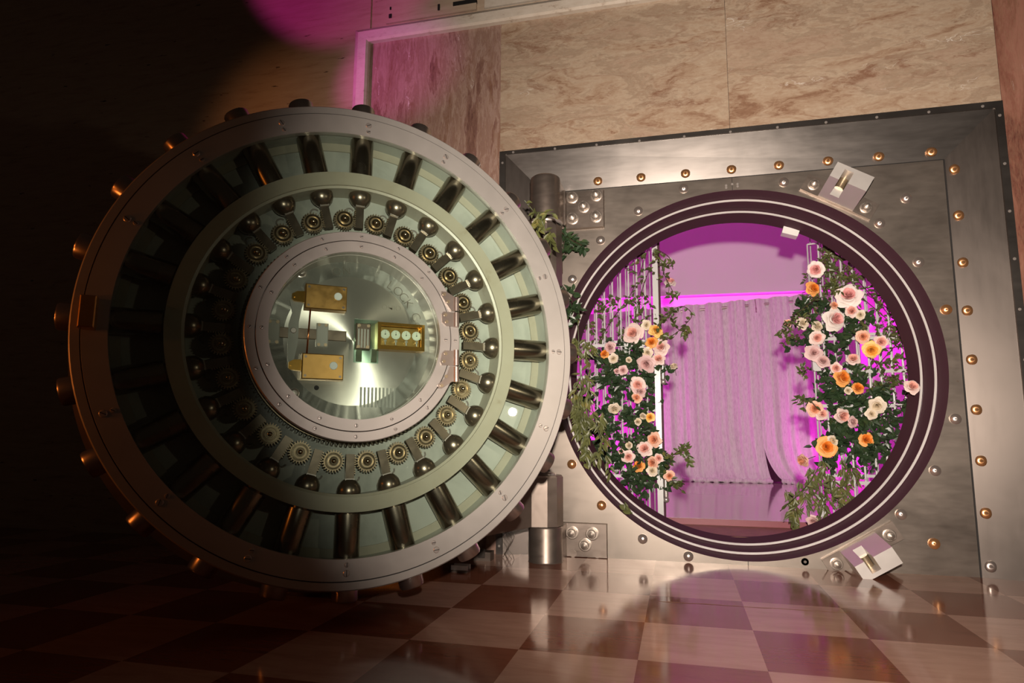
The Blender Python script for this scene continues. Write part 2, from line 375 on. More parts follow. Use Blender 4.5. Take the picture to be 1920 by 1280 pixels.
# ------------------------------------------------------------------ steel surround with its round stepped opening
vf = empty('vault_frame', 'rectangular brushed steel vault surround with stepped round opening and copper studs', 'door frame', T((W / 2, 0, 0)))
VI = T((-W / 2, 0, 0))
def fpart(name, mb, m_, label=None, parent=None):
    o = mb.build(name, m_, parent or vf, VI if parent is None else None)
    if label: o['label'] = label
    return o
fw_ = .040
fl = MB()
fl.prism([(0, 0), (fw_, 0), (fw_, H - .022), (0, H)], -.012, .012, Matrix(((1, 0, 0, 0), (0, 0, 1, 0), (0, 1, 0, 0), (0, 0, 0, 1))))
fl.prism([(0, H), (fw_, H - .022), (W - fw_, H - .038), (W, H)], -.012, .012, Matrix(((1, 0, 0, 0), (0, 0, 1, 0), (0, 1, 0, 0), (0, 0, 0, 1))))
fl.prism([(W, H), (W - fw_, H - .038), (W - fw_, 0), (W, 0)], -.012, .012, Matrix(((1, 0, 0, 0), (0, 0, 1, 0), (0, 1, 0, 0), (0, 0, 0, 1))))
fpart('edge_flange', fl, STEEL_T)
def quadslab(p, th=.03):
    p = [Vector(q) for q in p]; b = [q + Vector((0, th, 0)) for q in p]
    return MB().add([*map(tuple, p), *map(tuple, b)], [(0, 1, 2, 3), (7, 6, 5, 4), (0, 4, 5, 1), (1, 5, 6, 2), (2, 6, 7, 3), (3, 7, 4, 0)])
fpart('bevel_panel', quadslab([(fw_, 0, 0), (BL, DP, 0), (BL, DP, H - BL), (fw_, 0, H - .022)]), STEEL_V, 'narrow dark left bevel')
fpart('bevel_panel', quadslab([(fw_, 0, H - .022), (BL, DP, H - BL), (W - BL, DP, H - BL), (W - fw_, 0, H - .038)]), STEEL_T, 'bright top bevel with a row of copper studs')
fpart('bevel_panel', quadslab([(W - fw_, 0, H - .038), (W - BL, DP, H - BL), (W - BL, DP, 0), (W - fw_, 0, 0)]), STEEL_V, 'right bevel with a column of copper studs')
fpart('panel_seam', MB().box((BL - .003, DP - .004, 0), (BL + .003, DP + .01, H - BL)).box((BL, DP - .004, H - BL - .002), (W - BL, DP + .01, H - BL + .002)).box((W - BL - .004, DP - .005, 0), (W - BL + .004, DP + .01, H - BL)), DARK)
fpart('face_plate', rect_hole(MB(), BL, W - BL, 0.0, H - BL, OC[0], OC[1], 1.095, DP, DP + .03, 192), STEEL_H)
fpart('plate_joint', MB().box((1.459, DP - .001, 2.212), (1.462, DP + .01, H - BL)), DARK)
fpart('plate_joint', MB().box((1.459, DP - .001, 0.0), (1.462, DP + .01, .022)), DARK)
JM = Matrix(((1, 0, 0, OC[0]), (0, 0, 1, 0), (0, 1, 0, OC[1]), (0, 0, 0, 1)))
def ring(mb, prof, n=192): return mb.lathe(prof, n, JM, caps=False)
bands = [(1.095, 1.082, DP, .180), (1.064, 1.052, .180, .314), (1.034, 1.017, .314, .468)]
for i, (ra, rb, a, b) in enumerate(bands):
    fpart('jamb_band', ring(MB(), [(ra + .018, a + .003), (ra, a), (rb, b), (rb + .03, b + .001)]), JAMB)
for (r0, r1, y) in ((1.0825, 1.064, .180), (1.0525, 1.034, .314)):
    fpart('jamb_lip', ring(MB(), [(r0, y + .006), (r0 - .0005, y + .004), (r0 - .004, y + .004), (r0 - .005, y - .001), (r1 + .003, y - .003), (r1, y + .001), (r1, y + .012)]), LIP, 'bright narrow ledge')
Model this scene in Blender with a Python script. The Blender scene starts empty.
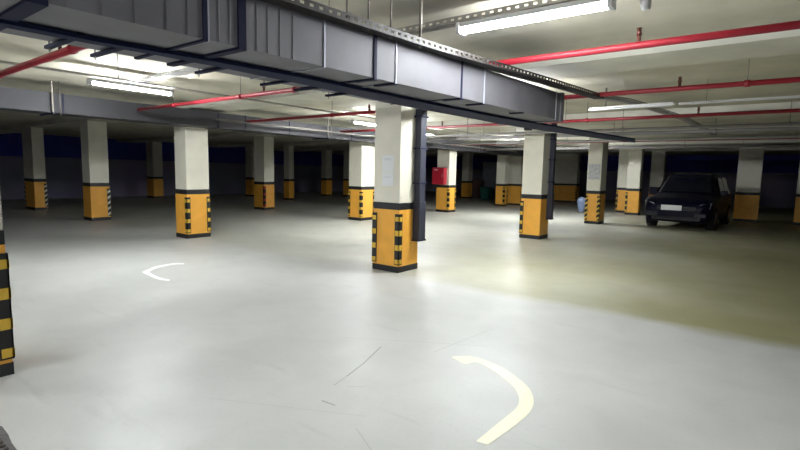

§ §

▸ **WORK TO DO**
Copy every line that contains the string "this".

▸ **THE ANSWER**
The Blender Python script for this scene continues. Write part 2, from line 375 on. More parts follow. Use Blender 4.5. Take the picture to be 1920 by 1280 pixels.
Model this scene in Blender with a Python script. The Blender scene starts empty.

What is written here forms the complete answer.